PROBLEM => Would you copy out the whole listing exactly as given?

○ ○ ○ ○ ○

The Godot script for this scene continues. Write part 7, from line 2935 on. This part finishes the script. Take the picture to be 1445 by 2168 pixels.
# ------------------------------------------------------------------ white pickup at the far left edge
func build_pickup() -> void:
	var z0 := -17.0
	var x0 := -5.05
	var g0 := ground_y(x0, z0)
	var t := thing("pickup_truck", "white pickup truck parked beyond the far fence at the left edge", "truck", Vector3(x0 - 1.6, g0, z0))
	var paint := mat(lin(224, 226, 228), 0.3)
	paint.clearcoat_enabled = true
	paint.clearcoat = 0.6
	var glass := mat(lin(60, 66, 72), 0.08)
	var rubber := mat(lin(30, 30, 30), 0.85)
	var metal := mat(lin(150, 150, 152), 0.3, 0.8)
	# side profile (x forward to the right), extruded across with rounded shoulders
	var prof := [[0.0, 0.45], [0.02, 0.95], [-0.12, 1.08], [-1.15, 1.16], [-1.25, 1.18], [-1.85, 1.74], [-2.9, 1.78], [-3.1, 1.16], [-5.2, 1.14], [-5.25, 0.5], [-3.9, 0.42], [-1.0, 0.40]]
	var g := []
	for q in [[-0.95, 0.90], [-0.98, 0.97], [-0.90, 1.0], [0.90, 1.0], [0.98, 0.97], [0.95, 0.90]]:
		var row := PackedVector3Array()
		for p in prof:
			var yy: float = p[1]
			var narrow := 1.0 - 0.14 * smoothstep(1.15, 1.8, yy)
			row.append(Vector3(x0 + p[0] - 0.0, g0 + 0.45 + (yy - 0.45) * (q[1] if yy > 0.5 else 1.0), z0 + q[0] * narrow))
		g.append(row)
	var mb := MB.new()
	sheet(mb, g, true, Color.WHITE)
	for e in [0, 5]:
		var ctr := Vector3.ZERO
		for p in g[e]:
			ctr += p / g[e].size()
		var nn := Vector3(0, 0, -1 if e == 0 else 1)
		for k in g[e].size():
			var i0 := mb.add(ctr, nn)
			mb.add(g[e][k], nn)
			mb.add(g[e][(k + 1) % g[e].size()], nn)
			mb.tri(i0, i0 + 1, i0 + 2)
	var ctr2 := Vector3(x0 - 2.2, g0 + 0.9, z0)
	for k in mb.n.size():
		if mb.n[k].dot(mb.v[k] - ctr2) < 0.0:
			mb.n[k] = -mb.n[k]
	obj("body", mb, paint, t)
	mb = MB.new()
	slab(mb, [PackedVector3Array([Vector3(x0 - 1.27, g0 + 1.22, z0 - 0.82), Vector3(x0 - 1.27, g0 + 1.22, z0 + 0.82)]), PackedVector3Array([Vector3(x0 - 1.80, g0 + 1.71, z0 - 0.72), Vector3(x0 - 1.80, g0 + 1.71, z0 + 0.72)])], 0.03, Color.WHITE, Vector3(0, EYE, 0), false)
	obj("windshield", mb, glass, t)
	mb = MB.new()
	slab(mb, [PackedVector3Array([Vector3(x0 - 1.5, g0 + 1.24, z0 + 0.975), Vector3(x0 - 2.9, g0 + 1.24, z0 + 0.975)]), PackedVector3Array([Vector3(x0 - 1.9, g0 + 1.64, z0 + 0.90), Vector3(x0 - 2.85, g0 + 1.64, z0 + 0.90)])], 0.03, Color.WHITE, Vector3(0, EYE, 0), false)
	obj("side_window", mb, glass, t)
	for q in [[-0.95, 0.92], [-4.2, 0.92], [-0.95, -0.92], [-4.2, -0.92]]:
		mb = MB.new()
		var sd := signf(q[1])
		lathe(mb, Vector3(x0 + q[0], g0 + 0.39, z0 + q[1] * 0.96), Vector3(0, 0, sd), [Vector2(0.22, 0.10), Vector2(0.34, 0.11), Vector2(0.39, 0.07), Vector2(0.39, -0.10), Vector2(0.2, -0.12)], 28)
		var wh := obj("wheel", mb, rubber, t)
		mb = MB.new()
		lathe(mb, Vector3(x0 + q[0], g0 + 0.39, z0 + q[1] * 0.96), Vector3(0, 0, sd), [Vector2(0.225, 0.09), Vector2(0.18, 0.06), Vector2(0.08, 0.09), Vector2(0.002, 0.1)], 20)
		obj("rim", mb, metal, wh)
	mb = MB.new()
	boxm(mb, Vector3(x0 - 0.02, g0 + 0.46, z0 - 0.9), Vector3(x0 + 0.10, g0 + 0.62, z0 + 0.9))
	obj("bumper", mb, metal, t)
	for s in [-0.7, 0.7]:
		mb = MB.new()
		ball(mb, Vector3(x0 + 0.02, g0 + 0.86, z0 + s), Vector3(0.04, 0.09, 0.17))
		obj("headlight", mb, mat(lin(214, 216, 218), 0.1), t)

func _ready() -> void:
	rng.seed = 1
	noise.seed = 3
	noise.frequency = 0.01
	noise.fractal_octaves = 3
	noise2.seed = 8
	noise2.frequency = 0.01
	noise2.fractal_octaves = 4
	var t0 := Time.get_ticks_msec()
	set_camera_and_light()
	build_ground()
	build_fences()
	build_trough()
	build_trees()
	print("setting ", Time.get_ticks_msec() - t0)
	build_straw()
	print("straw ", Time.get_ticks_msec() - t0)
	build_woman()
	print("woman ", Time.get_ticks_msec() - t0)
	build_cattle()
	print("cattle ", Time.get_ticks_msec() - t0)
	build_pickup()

○ ○ ○ ○ ○

RESULT FOR THIS TASK =>
The Godot script for this scene continues. Write part 7, from line 2935 on. This part finishes the script. Take the picture to be 1445 by 2168 pixels.
# ------------------------------------------------------------------ white pickup at the far left edge
func build_pickup() -> void:
	var z0 := -17.0
	var x0 := -5.05
	var g0 := ground_y(x0, z0)
	var t := thing("pickup_truck", "white pickup truck parked beyond the far fence at the left edge", "truck", Vector3(x0 - 1.6, g0, z0))
	var paint := mat(lin(224, 226, 228), 0.3)
	paint.clearcoat_enabled = true
	paint.clearcoat = 0.6
	var glass := mat(lin(60, 66, 72), 0.08)
	var rubber := mat(lin(30, 30, 30), 0.85)
	var metal := mat(lin(150, 150, 152), 0.3, 0.8)
	# side profile (x forward to the right), extruded across with rounded shoulders
	var prof := [[0.0, 0.45], [0.02, 0.95], [-0.12, 1.08], [-1.15, 1.16], [-1.25, 1.18], [-1.85, 1.74], [-2.9, 1.78], [-3.1, 1.16], [-5.2, 1.14], [-5.25, 0.5], [-3.9, 0.42], [-1.0, 0.40]]
	var g := []
	for q in [[-0.95, 0.90], [-0.98, 0.97], [-0.90, 1.0], [0.90, 1.0], [0.98, 0.97], [0.95, 0.90]]:
		var row := PackedVector3Array()
		for p in prof:
			var yy: float = p[1]
			var narrow := 1.0 - 0.14 * smoothstep(1.15, 1.8, yy)
			row.append(Vector3(x0 + p[0] - 0.0, g0 + 0.45 + (yy - 0.45) * (q[1] if yy > 0.5 else 1.0), z0 + q[0] * narrow))
		g.append(row)
	var mb := MB.new()
	sheet(mb, g, true, Color.WHITE)
	for e in [0, 5]:
		var ctr := Vector3.ZERO
		for p in g[e]:
			ctr += p / g[e].size()
		var nn := Vector3(0, 0, -1 if e == 0 else 1)
		for k in g[e].size():
			var i0 := mb.add(ctr, nn)
			mb.add(g[e][k], nn)
			mb.add(g[e][(k + 1) % g[e].size()], nn)
			mb.tri(i0, i0 + 1, i0 + 2)
	var ctr2 := Vector3(x0 - 2.2, g0 + 0.9, z0)
	for k in mb.n.size():
		if mb.n[k].dot(mb.v[k] - ctr2) < 0.0:
			mb.n[k] = -mb.n[k]
	obj("body", mb, paint, t)
	mb = MB.new()
	slab(mb, [PackedVector3Array([Vector3(x0 - 1.27, g0 + 1.22, z0 - 0.82), Vector3(x0 - 1.27, g0 + 1.22, z0 + 0.82)]), PackedVector3Array([Vector3(x0 - 1.80, g0 + 1.71, z0 - 0.72), Vector3(x0 - 1.80, g0 + 1.71, z0 + 0.72)])], 0.03, Color.WHITE, Vector3(0, EYE, 0), false)
	obj("windshield", mb, glass, t)
	mb = MB.new()
	slab(mb, [PackedVector3Array([Vector3(x0 - 1.5, g0 + 1.24, z0 + 0.975), Vector3(x0 - 2.9, g0 + 1.24, z0 + 0.975)]), PackedVector3Array([Vector3(x0 - 1.9, g0 + 1.64, z0 + 0.90), Vector3(x0 - 2.85, g0 + 1.64, z0 + 0.90)])], 0.03, Color.WHITE, Vector3(0, EYE, 0), false)
	obj("side_window", mb, glass, t)
	for q in [[-0.95, 0.92], [-4.2, 0.92], [-0.95, -0.92], [-4.2, -0.92]]:
		mb = MB.new()
		var sd := signf(q[1])
		lathe(mb, Vector3(x0 + q[0], g0 + 0.39, z0 + q[1] * 0.96), Vector3(0, 0, sd), [Vector2(0.22, 0.10), Vector2(0.34, 0.11), Vector2(0.39, 0.07), Vector2(0.39, -0.10), Vector2(0.2, -0.12)], 28)
		var wh := obj("wheel", mb, rubber, t)
		mb = MB.new()
		lathe(mb, Vector3(x0 + q[0], g0 + 0.39, z0 + q[1] * 0.96), Vector3(0, 0, sd), [Vector2(0.225, 0.09), Vector2(0.18, 0.06), Vector2(0.08, 0.09), Vector2(0.002, 0.1)], 20)
		obj("rim", mb, metal, wh)
	mb = MB.new()
	boxm(mb, Vector3(x0 - 0.02, g0 + 0.46, z0 - 0.9), Vector3(x0 + 0.10, g0 + 0.62, z0 + 0.9))
	obj("bumper", mb, metal, t)
	for s in [-0.7, 0.7]:
		mb = MB.new()
		ball(mb, Vector3(x0 + 0.02, g0 + 0.86, z0 + s), Vector3(0.04, 0.09, 0.17))
		obj("headlight", mb, mat(lin(214, 216, 218), 0.1), t)

func _ready() -> void:
	rng.seed = 1
	noise.seed = 3
	noise.frequency = 0.01
	noise.fractal_octaves = 3
	noise2.seed = 8
	noise2.frequency = 0.01
	noise2.fractal_octaves = 4
	var t0 := Time.get_ticks_msec()
	set_camera_and_light()
	build_ground()
	build_fences()
	build_trough()
	build_trees()
	print("setting ", Time.get_ticks_msec() - t0)
	build_straw()
	print("straw ", Time.get_ticks_msec() - t0)
	build_woman()
	print("woman ", Time.get_ticks_msec() - t0)
	build_cattle()
	print("cattle ", Time.get_ticks_msec() - t0)
	build_pickup()